Whatever the promotion includes, be it a discount, a contest entry, a candy bar, whatever, it really seems to work. In fact, people who appreciate shopping together – much like moms, gaggles of teens and people who use the mall as a primo dating spot – probably have a treasure trove of contacts they could introduce to a business if it’s worth their time.

Knowing that ‘Bring a Friend’ marketing is worth it

Being the self-marketers they have to be to keep their businesses afloat, independent product consultants have relied on this marketing plan for years with great successes. Enticed by the possibility of free products and extra contest entries, home party attendees have been bringing their friends to other friends’ parties for ages, often resulting in higher sales numbers for the sales rep in question.

Raise your hand if you’ve been to a Tupperware party at a stranger’s house.  Now raise the other hand if you left spending more money than intended.  Know that you are not alone.

Swedish furniture makers gettin’ in on the action

Hard-partying Tupperware sellers aren’t the only ones making the most of customers’ valuable friendships: IKEA, the Swedish retailer known for its blue and yellow big-box furniture solutions, used a similar campaign to get more customers into its stores earlier this year. The company used a more modern approach to the timeless marketing strategy by integrating Facebook actions into the mix.

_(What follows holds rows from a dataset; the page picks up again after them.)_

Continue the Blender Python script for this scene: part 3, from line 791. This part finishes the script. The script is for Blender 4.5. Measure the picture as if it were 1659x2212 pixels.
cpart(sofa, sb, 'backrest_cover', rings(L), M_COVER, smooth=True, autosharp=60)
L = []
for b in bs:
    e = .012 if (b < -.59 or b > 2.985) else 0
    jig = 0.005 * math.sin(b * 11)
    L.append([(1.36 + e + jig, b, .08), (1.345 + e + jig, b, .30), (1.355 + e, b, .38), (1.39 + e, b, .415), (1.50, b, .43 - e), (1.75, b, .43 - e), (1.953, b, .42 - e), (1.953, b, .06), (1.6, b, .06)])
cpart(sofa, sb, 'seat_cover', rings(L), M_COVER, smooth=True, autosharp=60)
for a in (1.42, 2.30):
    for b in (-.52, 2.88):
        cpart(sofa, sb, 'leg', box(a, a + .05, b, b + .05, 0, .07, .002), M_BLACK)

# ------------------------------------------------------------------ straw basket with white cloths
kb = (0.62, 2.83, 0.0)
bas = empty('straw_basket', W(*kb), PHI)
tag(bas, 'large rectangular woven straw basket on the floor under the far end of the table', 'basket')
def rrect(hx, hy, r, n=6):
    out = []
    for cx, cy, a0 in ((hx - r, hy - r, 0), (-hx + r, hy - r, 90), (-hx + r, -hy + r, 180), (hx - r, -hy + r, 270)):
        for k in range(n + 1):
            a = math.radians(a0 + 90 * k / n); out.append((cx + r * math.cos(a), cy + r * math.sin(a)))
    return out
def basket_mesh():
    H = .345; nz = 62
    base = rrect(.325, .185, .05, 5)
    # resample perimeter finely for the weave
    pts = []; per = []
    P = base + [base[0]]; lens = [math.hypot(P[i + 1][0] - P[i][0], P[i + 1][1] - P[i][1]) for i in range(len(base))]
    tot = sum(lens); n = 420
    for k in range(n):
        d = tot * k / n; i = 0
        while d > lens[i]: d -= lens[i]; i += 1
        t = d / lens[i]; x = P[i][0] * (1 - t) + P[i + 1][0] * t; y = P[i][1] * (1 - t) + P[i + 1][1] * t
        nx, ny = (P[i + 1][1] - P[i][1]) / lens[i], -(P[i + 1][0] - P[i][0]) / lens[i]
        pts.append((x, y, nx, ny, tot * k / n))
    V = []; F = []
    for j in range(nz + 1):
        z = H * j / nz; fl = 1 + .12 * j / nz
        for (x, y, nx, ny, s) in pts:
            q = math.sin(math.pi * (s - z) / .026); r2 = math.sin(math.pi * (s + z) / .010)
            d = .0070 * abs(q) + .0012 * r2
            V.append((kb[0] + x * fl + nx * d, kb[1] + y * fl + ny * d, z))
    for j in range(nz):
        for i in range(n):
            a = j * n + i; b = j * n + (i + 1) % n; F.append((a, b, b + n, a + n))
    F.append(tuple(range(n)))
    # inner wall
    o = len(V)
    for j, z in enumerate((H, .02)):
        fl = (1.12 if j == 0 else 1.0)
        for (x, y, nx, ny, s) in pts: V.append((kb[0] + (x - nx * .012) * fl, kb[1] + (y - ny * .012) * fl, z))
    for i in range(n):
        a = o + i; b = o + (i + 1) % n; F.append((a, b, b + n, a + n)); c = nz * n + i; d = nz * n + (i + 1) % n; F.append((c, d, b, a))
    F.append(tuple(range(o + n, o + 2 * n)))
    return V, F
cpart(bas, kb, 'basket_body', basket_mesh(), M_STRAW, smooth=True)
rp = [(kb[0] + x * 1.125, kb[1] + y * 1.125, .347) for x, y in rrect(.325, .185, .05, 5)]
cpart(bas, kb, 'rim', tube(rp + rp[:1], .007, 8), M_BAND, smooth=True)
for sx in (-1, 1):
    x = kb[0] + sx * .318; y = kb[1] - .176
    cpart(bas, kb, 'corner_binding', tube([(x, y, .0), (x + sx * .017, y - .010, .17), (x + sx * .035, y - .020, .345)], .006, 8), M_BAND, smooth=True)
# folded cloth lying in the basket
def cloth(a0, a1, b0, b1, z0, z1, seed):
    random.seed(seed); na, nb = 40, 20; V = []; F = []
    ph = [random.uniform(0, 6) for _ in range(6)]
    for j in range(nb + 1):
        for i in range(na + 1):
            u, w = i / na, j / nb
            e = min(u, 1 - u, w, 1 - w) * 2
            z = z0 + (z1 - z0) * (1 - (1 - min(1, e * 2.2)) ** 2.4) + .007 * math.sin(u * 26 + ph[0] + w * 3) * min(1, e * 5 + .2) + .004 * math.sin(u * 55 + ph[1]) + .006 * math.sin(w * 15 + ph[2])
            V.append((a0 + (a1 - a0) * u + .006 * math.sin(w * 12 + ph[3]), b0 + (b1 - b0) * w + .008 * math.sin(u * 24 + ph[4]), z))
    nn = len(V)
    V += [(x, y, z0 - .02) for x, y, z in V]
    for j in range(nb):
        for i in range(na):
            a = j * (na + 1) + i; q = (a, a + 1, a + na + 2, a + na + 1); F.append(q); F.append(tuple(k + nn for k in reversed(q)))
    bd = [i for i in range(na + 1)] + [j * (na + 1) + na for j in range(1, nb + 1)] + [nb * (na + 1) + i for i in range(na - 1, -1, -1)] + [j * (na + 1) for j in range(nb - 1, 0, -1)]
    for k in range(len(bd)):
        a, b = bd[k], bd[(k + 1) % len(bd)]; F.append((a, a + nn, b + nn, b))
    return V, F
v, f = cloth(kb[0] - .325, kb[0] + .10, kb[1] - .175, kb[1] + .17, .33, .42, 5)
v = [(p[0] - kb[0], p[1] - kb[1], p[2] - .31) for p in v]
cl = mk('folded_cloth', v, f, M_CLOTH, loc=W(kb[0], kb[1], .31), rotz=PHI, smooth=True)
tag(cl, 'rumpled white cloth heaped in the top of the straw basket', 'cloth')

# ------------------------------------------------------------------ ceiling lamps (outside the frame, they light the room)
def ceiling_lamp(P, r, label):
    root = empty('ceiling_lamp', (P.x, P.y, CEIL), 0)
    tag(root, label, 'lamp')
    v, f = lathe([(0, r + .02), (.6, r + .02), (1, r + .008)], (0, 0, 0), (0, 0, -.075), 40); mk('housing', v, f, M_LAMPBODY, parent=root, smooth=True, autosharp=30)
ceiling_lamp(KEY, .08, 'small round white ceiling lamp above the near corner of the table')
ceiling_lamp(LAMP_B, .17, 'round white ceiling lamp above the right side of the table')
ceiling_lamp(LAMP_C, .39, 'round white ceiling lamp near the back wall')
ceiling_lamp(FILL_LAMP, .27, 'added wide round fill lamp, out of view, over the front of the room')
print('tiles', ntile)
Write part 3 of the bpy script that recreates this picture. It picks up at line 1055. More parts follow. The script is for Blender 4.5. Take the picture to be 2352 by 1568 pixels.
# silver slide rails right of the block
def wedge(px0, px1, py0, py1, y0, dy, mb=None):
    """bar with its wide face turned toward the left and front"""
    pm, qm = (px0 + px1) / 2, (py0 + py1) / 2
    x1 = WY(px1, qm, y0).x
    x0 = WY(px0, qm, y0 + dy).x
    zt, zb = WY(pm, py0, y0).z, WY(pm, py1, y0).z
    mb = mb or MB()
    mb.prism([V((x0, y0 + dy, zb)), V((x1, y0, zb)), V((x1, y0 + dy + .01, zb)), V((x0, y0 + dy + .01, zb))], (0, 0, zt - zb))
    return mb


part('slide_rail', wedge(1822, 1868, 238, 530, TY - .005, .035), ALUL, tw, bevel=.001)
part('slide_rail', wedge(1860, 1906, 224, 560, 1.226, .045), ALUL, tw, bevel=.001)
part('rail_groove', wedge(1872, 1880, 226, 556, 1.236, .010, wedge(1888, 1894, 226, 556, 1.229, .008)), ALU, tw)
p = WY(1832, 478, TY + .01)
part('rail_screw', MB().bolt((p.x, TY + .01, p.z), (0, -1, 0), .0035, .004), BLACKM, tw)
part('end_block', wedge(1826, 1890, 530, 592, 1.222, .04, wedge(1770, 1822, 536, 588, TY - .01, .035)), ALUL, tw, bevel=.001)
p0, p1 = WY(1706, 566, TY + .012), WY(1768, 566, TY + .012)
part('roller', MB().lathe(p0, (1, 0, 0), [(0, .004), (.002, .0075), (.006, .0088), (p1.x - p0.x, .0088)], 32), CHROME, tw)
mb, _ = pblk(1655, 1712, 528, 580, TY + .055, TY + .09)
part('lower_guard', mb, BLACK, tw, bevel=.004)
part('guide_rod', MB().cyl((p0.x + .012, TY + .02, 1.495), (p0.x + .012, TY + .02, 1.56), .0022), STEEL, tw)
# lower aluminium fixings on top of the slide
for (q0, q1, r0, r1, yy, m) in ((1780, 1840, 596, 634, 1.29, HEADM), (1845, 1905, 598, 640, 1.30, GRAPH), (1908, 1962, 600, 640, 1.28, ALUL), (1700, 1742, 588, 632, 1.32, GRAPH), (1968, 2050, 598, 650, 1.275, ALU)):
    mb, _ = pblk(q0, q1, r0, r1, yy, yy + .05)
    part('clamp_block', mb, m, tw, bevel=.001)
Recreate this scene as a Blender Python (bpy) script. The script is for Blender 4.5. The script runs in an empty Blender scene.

The “Bring Your Own Friend” event, or “BYOF” for short, invited Facebookers to get information on the social media site, then “like” the page to see the super-secret deals available to people who brought friends on a certain date. Those Facebookers could invite their friends through the site, upping brand visibility during the promotion.

IKEA then offered up free meals in the stores’ cafes, discounted rates – even a chance to win a shopping spree, in which case a friend would be really helpful because everybody knows it’s impossible to assemble IKEA furniture alone.

Key components to a customized ‘BYOF’ campaign

For starters, customers will never consider bringing friends to a business they don’t trust and visit themselves, especially if the promotion isn’t worth their time. Then comes the issue that a person’s friends won’t want to accompany him or her to the store if it’s not worth their time. See how this can be a vicious cycle? Combat it by offering appealing discounts at the cost of bringing brand-new customers into the store – a benefit that could pay for itself many times over.

Have you been offered a discount to visit a store with a friend? Do you think this marketing strategy is helpful?